Until last year, when Warner decided to finally release the film on one of 
their overpriced Archives DVD-Rs, it was quite difficult to get a hold of 
The Last Run at all, so it was easy to believe the critical mauling the 
film got from people like Roger Ebert (whose competence at understanding genre 
cinema was basically nil). Fortunately, now that one can see The Last Run 
 with one's own eyes, one just might be able to see a film that certainly 
isn't flawless but is also much better than the reviews and its rather pained 
production history (George C. Scott driving away initial director John Huston! 
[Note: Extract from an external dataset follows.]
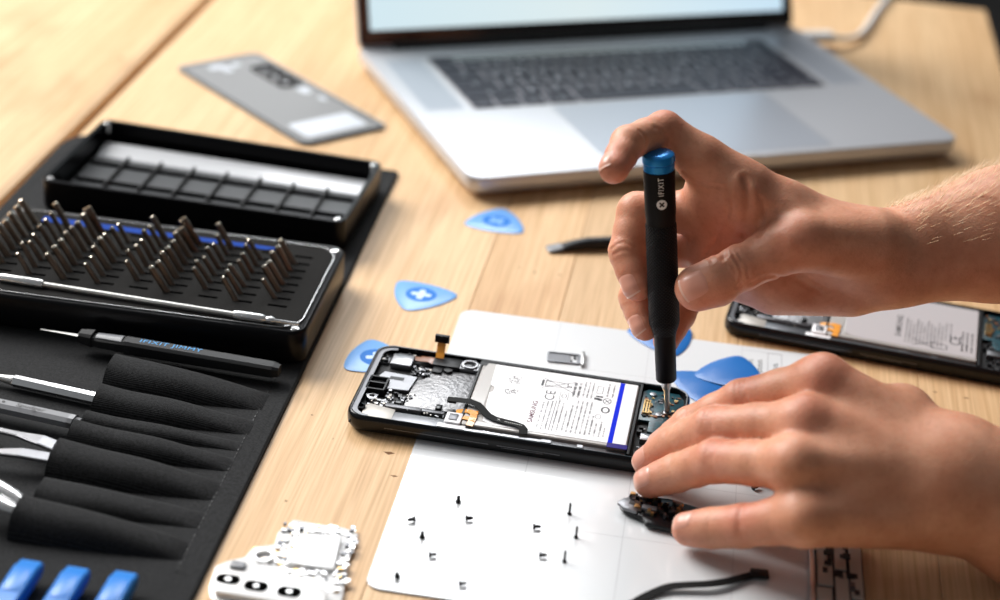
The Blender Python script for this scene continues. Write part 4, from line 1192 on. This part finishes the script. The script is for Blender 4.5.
# ------------------------------------------------------------------ hands
class SDF:
    """smooth union of tapered limbs, meshed with surface nets"""
    def __init__(s, lo, hi, h):
        s.lo = np.array(lo, float); s.h = h
        s.n = np.ceil((np.array(hi) - s.lo) / h).astype(int) + 1

    def blank(s): return np.full(tuple(s.n), 60., dtype=np.float32)

    def _sub(s, a, b, r):
        lo = np.minimum(a, b) - r - 16; hi = np.maximum(a, b) + r + 16
        i0 = np.clip(np.floor((lo - s.lo) / s.h).astype(int), 0, s.n); i1 = np.clip(np.ceil((hi - s.lo) / s.h).astype(int) + 1, 0, s.n)
        return i0, i1

    def cone(s, D, a, b, ra, rb, k=3., sq=None):
        a = np.array(a, float); b = np.array(b, float)
        i0, i1 = s._sub(a, b, max(ra, rb) * (sq[1] if sq is not None else 1))
        if (i1 <= i0).any(): return
        ax = [s.lo[d] + s.h * np.arange(i0[d], i1[d]) for d in range(3)]
        X, Y, Z = np.meshgrid(*ax, indexing='ij')
        P = np.stack([X, Y, Z], -1) - a
        ab = b - a; L2 = ab @ ab or 1e-9
        t = np.clip((P @ ab) / L2, 0, 1)
        Q = P - t[..., None] * ab
        if sq is not None:   # widen along one direction
            n = sq[0] / np.linalg.norm(sq[0]); q = Q @ n
            Q = Q - (q * (1 - 1 / sq[1]))[..., None] * n
        d = np.sqrt((Q ** 2).sum(-1)) - (ra + (rb - ra) * t)
        sl = tuple(slice(i0[d_], i1[d_]) for d_ in range(3))
        o = D[sl]
        hh = np.clip(.5 + .5 * (o - d) / k, 0, 1)
        D[sl] = (o * (1 - hh) + d * hh - k * hh * (1 - hh)).astype(np.float32)

    @staticmethod
    def join(A, B, k):
        hh = np.clip(.5 + .5 * (B - A) / k, 0, 1)
        return B * (1 - hh) + A * hh - k * hh * (1 - hh)

    def mesh(s, D):
        ins = D < 0
        n = D.shape
        idx = -np.ones((n[0] - 1, n[1] - 1, n[2] - 1), dtype=np.int64)
        acc = np.zeros((*idx.shape, 3)); cnt = np.zeros(idx.shape)
        corners = [(i, j, k) for i in (0, 1) for j in (0, 1) for k in (0, 1)]
        def sub(A, c): return A[c[0]:n[0] - 1 + c[0], c[1]:n[1] - 1 + c[1], c[2]:n[2] - 1 + c[2]]
        for c in corners:
            for ax in range(3):
                if c[ax] == 0:
                    e = list(c); e[ax] = 1
                    d0, d1 = sub(D, c), sub(D, e); cr = (d0 < 0) != (d1 < 0)
                    t = np.where(cr, d0 / np.where(cr, d0 - d1, 1), 0)
                    for q in range(3): acc[..., q] += np.where(cr, c[q] + (t if q == ax else 0), 0)
                    cnt += cr
        act = cnt > 0
        idx[act] = np.arange(act.sum())
        ijk = np.argwhere(act)
        V = s.lo + s.h * (ijk + acc[act] / cnt[act][:, None])
        Fs = []
        for ax in range(3):
            a1, a2 = [(1, 2), (2, 0), (0, 1)][ax]
            sl0 = [slice(1, n[q] - 1) for q in range(3)]; sl0[ax] = slice(0, n[ax] - 1)
            sl1 = list(sl0); sl1[ax] = slice(1, n[ax])
            A = ins[tuple(sl0)]; B = ins[tuple(sl1)]
            for val, flip in ((True, False), (False, True)):
                w = np.argwhere((A == val) & (B != val))
                w = w + np.array([sl0[q].start for q in range(3)])
                def cell(o1, o2):
                    c = w.copy(); c[:, a1] += o1; c[:, a2] += o2
                    return idx[c[:, 0], c[:, 1], c[:, 2]]
                q = np.stack([cell(-1, -1), cell(0, -1), cell(0, 0), cell(-1, 0)], -1)
                Fs.append(q[:, ::-1] if flip else q)
        F = np.concatenate(Fs)
        return V, F

    def sample(s, D, P):
        g = (np.asarray(P) - s.lo) / s.h
        g = np.clip(g, 0, np.array(D.shape) - 1.001); i = np.floor(g).astype(int); f = g - i
        r = 0
        for c in [(a, b, c) for a in (0, 1) for b in (0, 1) for c in (0, 1)]:
            w = np.prod([f[..., q] if c[q] else 1 - f[..., q] for q in range(3)], axis=0)
            r = r + w * D[i[..., 0] + c[0], i[..., 1] + c[1], i[..., 2] + c[2]]
        return r

    def grad(s, D, P, e=.8):
        P = np.asarray(P); g = np.stack([s.sample(D, P + e * v) - s.sample(D, P - e * v) for v in np.eye(3)], -1)
        return g / (np.linalg.norm(g, axis=-1, keepdims=True) + 1e-9)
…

George C. Scott ruining his marriage on set and already working on his new wife! 
George C. Scott being as difficult as Kinski! Etc.) would lead one to 
expect.
One of the most criticized elements of the film is the lack of dynamic in its 
action sequences, but watching them in context, I couldn't help but think their 
dry, laconic, and utterly naturalistic tone is part of the point of the whole 
affair. After all, Fleischer (or frequently brilliant scriptwriter Alan Sharp) 
even sets up an explicit contrast between the old gangster romanticism of 
classic Hollywood and the much dryer tone of his own film through various 
dialogue scenes between Musante and Scott and another scene where Musante and 
Van Devere are watching an old gangster movie.
This does not mean the action scenes are completely unexciting. In fact, if 
you're willing to accept Fleischer's clear emphasis on staying inside the realm 
of the physically possible, you'll perhaps find them to be unexpectedly 
effective at raising your blood pressure. Fleischer's direction of these scenes, 
and really, of the whole rest of the film too, is wonderfully off-handed and 
laconic, avoiding all big directorial gestures and all showing off - and not by 
making this avoidance of showing-off its own grand gesture, either. The director 
grounds his sparse plot in a believable sense of place, giving as much room to 
the Spanish landscape his characters drive through as to the things happening in 
that landscape.
Neither the action scenes nor the crime plot are really what the movie is 
interested in anyway. I believe these elements are only there at all to fulfil 
the genre expectations an audience will probably have going in. At its core, 
though, The Last Run is a film much more interested in exploring the 
nature of loneliness in middle-aged men and the emotional death it can lead to, 
the difference between the cynical optimism of youth as embodied by Musante and 
the - ironically - much less cynical pessimism of Scott's age, and the very 
existentialist (or Nietzschean, depending on your philosophical favourites) 
concept of hope as the most destructive emotion of them all - even if the one 
hoping is as conscious as Scott here of how little importance his hopes carry in 
the greater picture of the universe.